Zudem verteuert der neue regulatorische Status künftiges Wachstum. Dies in einer Situation, in der der Gewinn bereits erodiert und im laufenden Jahr gar Verlust droht.
Die Dividende sollte deshalb um drei Viertel auf noch 25 Rappen gekürzt werden. Dagegen wehrte sich jedoch die Grossaktionärin Raiffeisen und hat an der Generalversammlung vom Donnerstag nun durchgedrückt, dass doch 3 Fr. je Aktie ausgeschüttet werden.
Der Kurs applaudierte mit einem Freudensprung um 10% – die Short Seller wetten allerdings weiterhin darauf, dass die Erholung nur von kurzer Dauer sein wird: Platz sechs.
Kuros
Neu unter den grössten Shorts erscheint Kuros auf Platz sieben.
Der Aktienkurs des Biotechunternehmens hatte sich 2024 vervielfacht, hat seit dem Höchst von 32 Fr. von Mitte November aber wieder auf unter 20 Fr. korrigiert. Die Short Seller gehen davon aus, dass immer noch zu viel Euphorie im Titel steckt und stockten entsprechend ihre Positionen im März um mehr als 20% auf.
Meyer Burger
Weiterhin zu den grössten Shorts im März zählen die Aktien von Meyer Burger. Sie belegten lange Zeit Spitzenplätze, verschwanden jedoch im Rahmen der Kapitalerhöhung vom März 2024 vorübergehend aus der Liste – obwohl den Aktionären weiterhin ein Totalausfall droht.
Seit mehr als zehn Jahren schreibt das Solarunternehmen Verlust, und nach der gescheiterten Verlagerung der Produktion in die USA aufgrund finanzieller Engpässe ist der Weg zur Profitabilität in weite Ferne gerückt.
Mehrfach stimmten die Gläubiger der Verlängerung einer Brückenfinanzierung zu, zudem wurden ein Verkaufsprozess gestartet und für die Zinszahlungen auf Wandelanleihen immer neue Aufschübe vereinbart.
Etwas Zeit ist damit gewonnen und vereinzelte positive Nachrichten wie heute vermögen Kurssprünge auszulösen. Doch es ist mehr als ungewiss, dass eine Restrukturierung Erfolg haben könnte, oder ein allfälliger Käufer so viel für das Unternehmen bezahlt, dass nach der Tilgung der Schulden für die Aktionäre noch etwas übrig bleibt.
Komax
Ein Hin und Her zeigt sich in den Aktien von Komax.
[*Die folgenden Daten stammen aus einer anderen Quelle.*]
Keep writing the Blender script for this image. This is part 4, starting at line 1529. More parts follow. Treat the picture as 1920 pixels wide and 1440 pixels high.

Im Januar waren sie aus den Top Ten der grössten Shorts herausgefallen, nun sind sie zurück mit einer Leerverkaufsquote von 6,5%.
Komax leidet unter dem kriselnden Automobilsektor, mit dem das Unternehmen rund 70% des Umsatzes erwirtschaftet. Zudem erschüttert die wachsende Dominanz chinesischer Elektroautohersteller die Marktverhältnisse.
Am Investorentag zeigte sich das Management für 2025 pessimistisch und schob die Mittelfristziele auf 2030 hinaus. Damit droht die bereits jahrelang anhaltende Enttäuschung weiterzugehen.
Die Short Seller jedenfalls setzen darauf und auch The Market ist der Meinung: Komax braucht frischen Wind an der Spitze.
SGS
Neu in der Liste der grössten Shorts taucht im März zudem SGS auf. Die Aktien des Warenprüfkonzerns zeigen derzeit starke Ausschläge.
Grundsätzlich ist The Market von den Perspektiven von SGS überzeugt, die Jahreszahlen stimmten zuversichtlich und liessen die Aktien Mitte Februar ein Mehrjahreshoch erklimmen.
Doch Anfang März platzierte der grösste Aktionär, die Groupe Bruxelles Lambert (GBL), unerwartet 8,5 Mio. SGS-Anteile – entsprechend 4,5% des Aktienkapitals – zu einem Abschlag von fast 6% im Markt. Nach Abschluss der Transaktion ist GBL mit einem Anteil von rund 14,6% weiterhin die grösste Anteilseignerin von SGS. Doch der Abverkauf lastet auf dem Kurs, ebenso die Befürchtung, weitere Veräusserungen könnten kommen.
Die Short Seller haben ihre Wette auf einen weiter sinkenden Kurs im Monatsverlauf jedenfalls mehr als verdoppelt.